Los nuevos gobiernos de esta Europa occidental –repúblicas y monarquías de corte liberal– buscaban encontrar una forma de prevenir que un desastre como la Segunda Guerra Mundial pudiese volver a ocurrir en sus territorios. Gracias a la intervención estadounidense, los dos principales rivales europeos del último siglo, Francia y Alemania, estaban recuperándose. Esto, a pesar de que el miedo a una nueva guerra era muy latente entre las nuevas superpotencias ganadoras, Estados Unidos y la Unión Soviética, debido a que su relación se volvía cada vez más tensa mientras buscaban consolidar sus áreas de influencia entre los Estados del oeste y del este europeo.

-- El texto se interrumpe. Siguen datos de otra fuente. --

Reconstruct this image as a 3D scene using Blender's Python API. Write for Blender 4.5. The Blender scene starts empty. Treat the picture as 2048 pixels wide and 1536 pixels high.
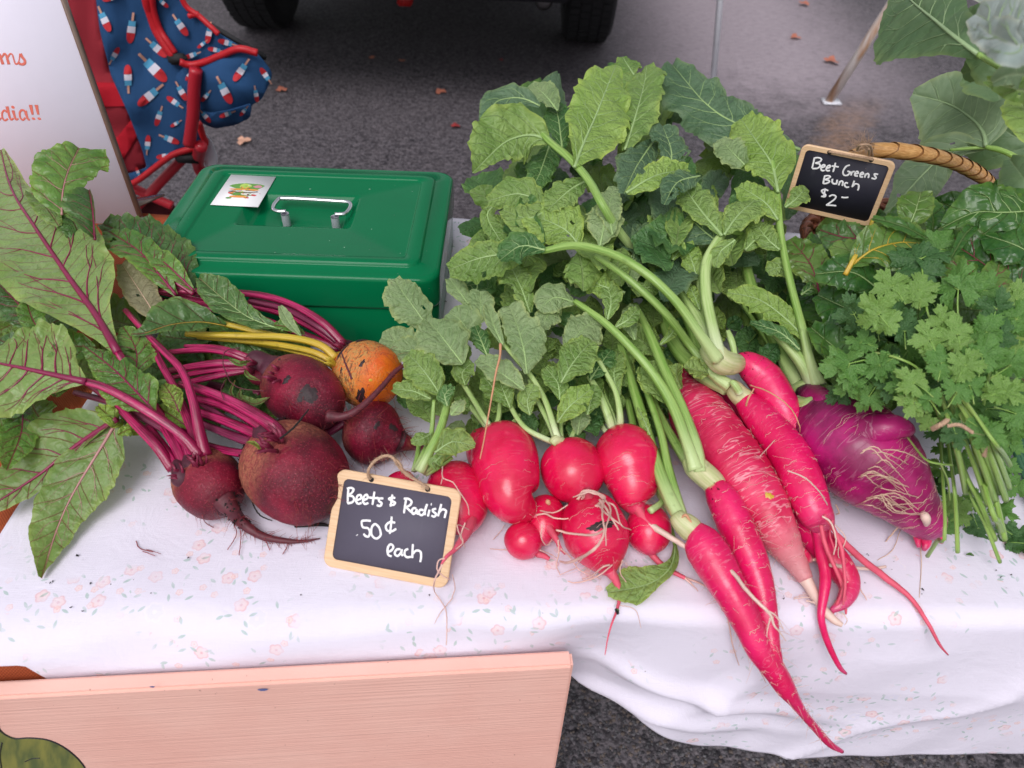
import bpy, bmesh, math, random
import numpy as np
from mathutils import Vector, Matrix, noise as mnoise
R = math.radians
rng = random.Random(7)
sc = bpy.context.scene
COL = sc.collection

# ------------------------------------------------------------------ camera
F, TZ = 1500.0, 0.70
PITCH, ROLL = R(42.0), R(2.5)
CAM = Vector((0, 0, 1.20))
fw = Vector((0, math.cos(PITCH), -math.sin(PITCH)))
u0 = Vector((0, math.sin(PITCH), math.cos(PITCH)))
r0 = Vector((1, 0, 0))
rt = r0 * math.cos(ROLL) + u0 * math.sin(ROLL)
up = u0 * math.cos(ROLL) - r0 * math.sin(ROLL)
cd = bpy.data.cameras.new('camera'); cam = bpy.data.objects.new('camera', cd); COL.objects.link(cam)
cam.matrix_world = Matrix(((rt.x, up.x, -fw.x, CAM.x), (rt.y, up.y, -fw.y, CAM.y), (rt.z, up.z, -fw.z, CAM.z), (0, 0, 0, 1)))
cd.sensor_width = 36.0; cd.lens = 36.0 * F / 2048; cd.clip_start = 0.02; cd.clip_end = 400
cd.dof.use_dof = True; cd.dof.focus_distance = 0.72; cd.dof.aperture_fstop = 9.0
sc.camera = cam
# ------------------------------------------------------------------ overcast light
w = bpy.data.worlds.new('World'); sc.world = w; w.use_nodes = True
nt = w.node_tree; bg = nt.nodes['Background']
sky = nt.nodes.new('ShaderNodeTexSky'); sky.sky_type = 'NISHITA'; sky.sun_disc = False
SUN_EL, SUN_AZ = R(54), R(198)
sky.sun_elevation = SUN_EL; sky.sun_rotation = SUN_AZ; sky.air_density = 1.0; sky.dust_density = 3.0
hs = nt.nodes.new('ShaderNodeHueSaturation'); hs.inputs['Saturation'].default_value = 0.22   # grey cloud cover
nt.links.new(sky.outputs[0], hs.inputs['Color']); nt.links.new(hs.outputs[0], bg.inputs[0])
bg.inputs[1].default_value = 0.15
sl = bpy.data.lights.new('sun', 'SUN'); so = bpy.data.objects.new('sun', sl); COL.objects.link(so)
sl.energy = 1.5; sl.angle = R(35); sl.color = (1.0, 0.965, 0.985)
sd = Vector((math.sin(SUN_AZ) * math.cos(SUN_EL), math.cos(SUN_AZ) * math.cos(SUN_EL), math.sin(SUN_EL)))
so.rotation_euler = sd.to_track_quat('Z', 'Y').to_euler()
sc.view_settings.view_transform = 'Standard'; sc.view_settings.look = 'None'
sc.view_settings.exposure = 0.0; sc.view_settings.gamma = 1.0; sc.view_settings.use_curve_mapping = False

# ------------------------------------------------------------------ where a point of the table, ground or an upright plane lies
def ray(u, v): return fw + rt * ((u - 1024) / F) + up * ((768 - v) / F)
def P(u, v, h=0.0):
    d = ray(u, v); return CAM + d * ((TZ + h - CAM.z) / d.z)
def PG(u, v, z=0.0): return P(u, v, z - TZ)
def PY(u, v, y):
    d = ray(u, v); return CAM + d * ((y - CAM.y) / d.y)
def PD(u, v, dep): return CAM + ray(u, v) * dep
def depth(p): return (p - CAM).dot(fw)
def pxm(p): return depth(p) / F
def plane_hit(u, v, o, n):
    d = ray(u, v); return CAM + d * ((o - CAM).dot(n) / d.dot(n))

# ------------------------------------------------------------------ mesh building
class MB:
    def __init__(s): s.v = []; s.f = []; s.uv = []; s.mi = []; s.sn = []
    def add(s, V, Fc, UV=None, mi=0, SN=None):
        b = len(s.v); n = len(V)
        s.v.extend([tuple(map(float, p)) for p in V])
        s.uv.extend([(float(a[0]), float(a[1])) for a in UV] if UV is not None else [(0.0, 0.0)] * n)
        s.sn.extend([float(a) for a in SN] if SN is not None else [0.0] * n)
        s.f.extend([tuple(i + b for i in f) for f in Fc]); s.mi.extend([mi] * len(Fc))
        return b
    def build(s, name, mats, parent=None, smooth=True):
        me = bpy.data.meshes.new(name); me.from_pydata(s.v, [], s.f)
        if not isinstance(mats, (list, tuple)): mats = [mats]
        for m in mats: me.materials.append(M(m) if isinstance(m, str) else m)
        me.polygons.foreach_set('material_index', s.mi)
        me.polygons.foreach_set('use_smooth', [smooth] * len(s.f))
        ul = me.uv_layers.new(name='UVMap'); li = np.empty(len(me.loops), dtype=np.int32); me.loops.foreach_get('vertex_index', li)
        ul.data.foreach_set('uv', np.array(s.uv, dtype=np.float32)[li].ravel())
        at = me.attributes.new('sn', 'FLOAT', 'POINT'); at.data.foreach_set('value', np.array(s.sn, dtype=np.float32))
        me.update()
        o = bpy.data.objects.new(name, me); COL.objects.link(o)
        if parent is not None: o.parent = parent; o.matrix_parent_inverse = pinv(parent)
        return o
def pinv(p):
    if p.type != 'EMPTY': return Matrix.Identity(4)
    t = Vector((0, 0, 0)); q = p
    while q is not None:
        if q.type == 'EMPTY': t = t + q.location
        q = q.parent
    return Matrix.Translation(-t)
def empty(name, loc, label, cat, group=None):
    o = bpy.data.objects.new(name, None); COL.objects.link(o); o.location = loc; o.empty_display_size = 0.02
    return tag(o, label, cat, group)
def tag(o, label, cat, group=None):
    o['label'] = label; o['category'] = cat
    if group: o['group'] = group
    return o
def struct(o): o['kind'] = 'structure'; return o
def stuff(o): o['kind'] = 'stuff'; return o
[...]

En medio de esa inseguridad en las relaciones y las perspectivas de las naciones europeas, las viejas ideas de una Europa Unida que habían sido propuestas por el Conde von Coudenhove-Kalergi, y que ahora resonaban en las palabras del victorioso Winston Churchill al pedir por unos “Estados Unidos de Europa”, empezaban a tener sentido para políticos de Francia, Italia, Luxemburgo, Bélgica, los Países Bajos y Alemania occidental.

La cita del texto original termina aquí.